------ Material provided

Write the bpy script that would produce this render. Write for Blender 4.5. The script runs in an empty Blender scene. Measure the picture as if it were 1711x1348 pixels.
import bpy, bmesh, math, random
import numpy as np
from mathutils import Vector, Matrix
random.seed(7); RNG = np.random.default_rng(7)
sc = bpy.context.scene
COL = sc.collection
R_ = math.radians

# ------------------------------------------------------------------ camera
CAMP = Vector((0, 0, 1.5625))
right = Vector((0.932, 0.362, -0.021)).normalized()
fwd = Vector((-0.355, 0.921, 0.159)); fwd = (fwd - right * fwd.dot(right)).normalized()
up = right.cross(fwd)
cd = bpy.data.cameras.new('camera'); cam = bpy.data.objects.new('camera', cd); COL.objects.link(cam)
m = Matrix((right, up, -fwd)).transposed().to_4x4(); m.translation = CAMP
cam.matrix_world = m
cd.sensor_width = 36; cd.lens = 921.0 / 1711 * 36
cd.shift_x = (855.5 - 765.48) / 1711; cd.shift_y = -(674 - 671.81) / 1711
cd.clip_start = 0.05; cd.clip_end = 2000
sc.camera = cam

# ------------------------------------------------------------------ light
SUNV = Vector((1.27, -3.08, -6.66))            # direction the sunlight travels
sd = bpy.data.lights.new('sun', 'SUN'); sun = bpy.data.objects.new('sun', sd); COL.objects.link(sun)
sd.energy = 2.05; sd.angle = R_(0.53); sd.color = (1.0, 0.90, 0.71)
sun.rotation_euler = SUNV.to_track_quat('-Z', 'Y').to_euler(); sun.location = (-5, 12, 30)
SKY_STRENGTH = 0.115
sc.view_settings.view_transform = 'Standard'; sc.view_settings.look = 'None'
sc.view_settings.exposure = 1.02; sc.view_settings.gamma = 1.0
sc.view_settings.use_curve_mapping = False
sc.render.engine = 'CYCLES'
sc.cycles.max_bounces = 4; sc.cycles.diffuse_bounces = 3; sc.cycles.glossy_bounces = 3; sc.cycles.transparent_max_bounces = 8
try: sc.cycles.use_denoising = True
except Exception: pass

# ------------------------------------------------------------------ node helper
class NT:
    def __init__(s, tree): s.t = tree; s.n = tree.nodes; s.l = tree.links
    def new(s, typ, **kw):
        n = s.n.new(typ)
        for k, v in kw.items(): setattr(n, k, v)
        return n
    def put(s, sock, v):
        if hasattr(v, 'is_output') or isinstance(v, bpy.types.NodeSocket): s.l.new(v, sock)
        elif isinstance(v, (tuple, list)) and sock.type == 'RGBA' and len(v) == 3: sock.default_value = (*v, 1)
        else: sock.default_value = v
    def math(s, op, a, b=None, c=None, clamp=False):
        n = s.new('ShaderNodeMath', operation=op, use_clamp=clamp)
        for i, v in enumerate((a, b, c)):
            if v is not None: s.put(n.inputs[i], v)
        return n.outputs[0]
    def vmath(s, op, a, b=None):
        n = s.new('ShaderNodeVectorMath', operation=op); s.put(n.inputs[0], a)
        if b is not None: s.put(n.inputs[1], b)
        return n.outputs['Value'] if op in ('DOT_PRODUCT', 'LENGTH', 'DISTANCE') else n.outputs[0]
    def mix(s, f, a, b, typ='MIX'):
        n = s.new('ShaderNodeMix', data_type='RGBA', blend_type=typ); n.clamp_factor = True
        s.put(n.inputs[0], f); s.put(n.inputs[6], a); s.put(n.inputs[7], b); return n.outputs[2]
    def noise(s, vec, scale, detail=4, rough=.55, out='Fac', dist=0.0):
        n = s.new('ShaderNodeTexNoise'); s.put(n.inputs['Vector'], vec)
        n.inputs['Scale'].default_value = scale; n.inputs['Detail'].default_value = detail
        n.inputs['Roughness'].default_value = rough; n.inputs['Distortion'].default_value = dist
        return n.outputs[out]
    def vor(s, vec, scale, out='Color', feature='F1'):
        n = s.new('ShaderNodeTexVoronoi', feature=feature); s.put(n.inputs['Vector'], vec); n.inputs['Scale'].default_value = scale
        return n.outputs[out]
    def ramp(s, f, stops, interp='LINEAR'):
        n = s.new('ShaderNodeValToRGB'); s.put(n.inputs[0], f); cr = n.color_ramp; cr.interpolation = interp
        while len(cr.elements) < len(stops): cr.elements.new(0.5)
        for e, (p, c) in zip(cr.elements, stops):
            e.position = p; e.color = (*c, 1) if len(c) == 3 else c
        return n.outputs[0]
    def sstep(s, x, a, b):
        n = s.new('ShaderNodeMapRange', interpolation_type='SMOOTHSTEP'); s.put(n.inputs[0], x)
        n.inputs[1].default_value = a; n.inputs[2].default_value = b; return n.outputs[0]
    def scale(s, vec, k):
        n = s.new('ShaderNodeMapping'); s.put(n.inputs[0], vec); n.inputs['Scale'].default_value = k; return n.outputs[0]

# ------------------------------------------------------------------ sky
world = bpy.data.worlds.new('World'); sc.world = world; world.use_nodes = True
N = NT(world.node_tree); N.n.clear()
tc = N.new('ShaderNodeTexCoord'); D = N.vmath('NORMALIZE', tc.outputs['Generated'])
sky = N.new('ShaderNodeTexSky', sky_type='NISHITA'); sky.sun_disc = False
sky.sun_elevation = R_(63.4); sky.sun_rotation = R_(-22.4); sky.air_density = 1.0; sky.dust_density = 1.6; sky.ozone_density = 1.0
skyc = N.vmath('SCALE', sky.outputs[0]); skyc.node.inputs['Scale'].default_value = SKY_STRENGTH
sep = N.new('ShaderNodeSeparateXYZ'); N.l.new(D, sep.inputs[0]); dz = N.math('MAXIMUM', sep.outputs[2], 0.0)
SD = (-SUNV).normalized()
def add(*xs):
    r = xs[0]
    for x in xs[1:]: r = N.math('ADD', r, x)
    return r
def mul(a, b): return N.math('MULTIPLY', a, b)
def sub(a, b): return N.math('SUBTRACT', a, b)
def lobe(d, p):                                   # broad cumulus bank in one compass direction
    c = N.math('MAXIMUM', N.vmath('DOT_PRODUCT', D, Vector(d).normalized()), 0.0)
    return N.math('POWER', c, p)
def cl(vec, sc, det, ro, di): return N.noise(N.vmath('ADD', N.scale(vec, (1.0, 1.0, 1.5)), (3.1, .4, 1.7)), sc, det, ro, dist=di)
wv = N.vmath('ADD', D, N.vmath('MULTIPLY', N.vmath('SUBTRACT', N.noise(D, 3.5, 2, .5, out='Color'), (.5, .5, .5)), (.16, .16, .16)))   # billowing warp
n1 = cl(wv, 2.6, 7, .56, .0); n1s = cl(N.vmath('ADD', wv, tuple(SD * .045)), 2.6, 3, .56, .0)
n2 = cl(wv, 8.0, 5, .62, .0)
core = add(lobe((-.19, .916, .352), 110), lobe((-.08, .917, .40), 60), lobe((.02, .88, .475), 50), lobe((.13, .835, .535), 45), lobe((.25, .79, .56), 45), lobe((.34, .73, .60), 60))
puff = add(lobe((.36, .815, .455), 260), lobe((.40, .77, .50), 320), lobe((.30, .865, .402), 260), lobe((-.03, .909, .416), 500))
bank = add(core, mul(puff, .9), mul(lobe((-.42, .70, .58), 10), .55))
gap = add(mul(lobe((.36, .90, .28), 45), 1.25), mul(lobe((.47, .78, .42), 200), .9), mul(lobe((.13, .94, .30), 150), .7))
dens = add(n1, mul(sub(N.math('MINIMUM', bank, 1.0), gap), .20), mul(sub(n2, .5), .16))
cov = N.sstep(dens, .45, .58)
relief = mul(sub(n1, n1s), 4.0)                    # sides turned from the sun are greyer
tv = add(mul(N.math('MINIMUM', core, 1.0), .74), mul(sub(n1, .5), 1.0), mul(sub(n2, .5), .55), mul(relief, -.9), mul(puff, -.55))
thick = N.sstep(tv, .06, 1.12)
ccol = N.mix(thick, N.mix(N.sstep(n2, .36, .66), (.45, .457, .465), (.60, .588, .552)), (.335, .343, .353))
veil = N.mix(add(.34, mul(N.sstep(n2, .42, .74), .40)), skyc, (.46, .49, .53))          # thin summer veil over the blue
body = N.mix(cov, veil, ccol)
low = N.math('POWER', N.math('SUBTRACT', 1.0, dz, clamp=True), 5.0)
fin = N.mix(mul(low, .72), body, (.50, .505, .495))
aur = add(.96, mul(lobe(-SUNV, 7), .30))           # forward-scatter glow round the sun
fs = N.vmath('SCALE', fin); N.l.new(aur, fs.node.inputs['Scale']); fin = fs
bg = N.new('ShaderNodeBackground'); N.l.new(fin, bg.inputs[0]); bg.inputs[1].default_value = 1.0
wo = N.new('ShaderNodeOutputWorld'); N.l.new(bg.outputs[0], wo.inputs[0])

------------

Your instructions:
All lines from the beginning of the material above through the one with "R_ = math.radians" need to be returned exactly; please return those and only those.

Answer for the task:
Write the bpy script that would produce this render. Write for Blender 4.5. The script runs in an empty Blender scene. Measure the picture as if it were 1711x1348 pixels.
import bpy, bmesh, math, random
import numpy as np
from mathutils import Vector, Matrix
random.seed(7); RNG = np.random.default_rng(7)
sc = bpy.context.scene
COL = sc.collection
R_ = math.radians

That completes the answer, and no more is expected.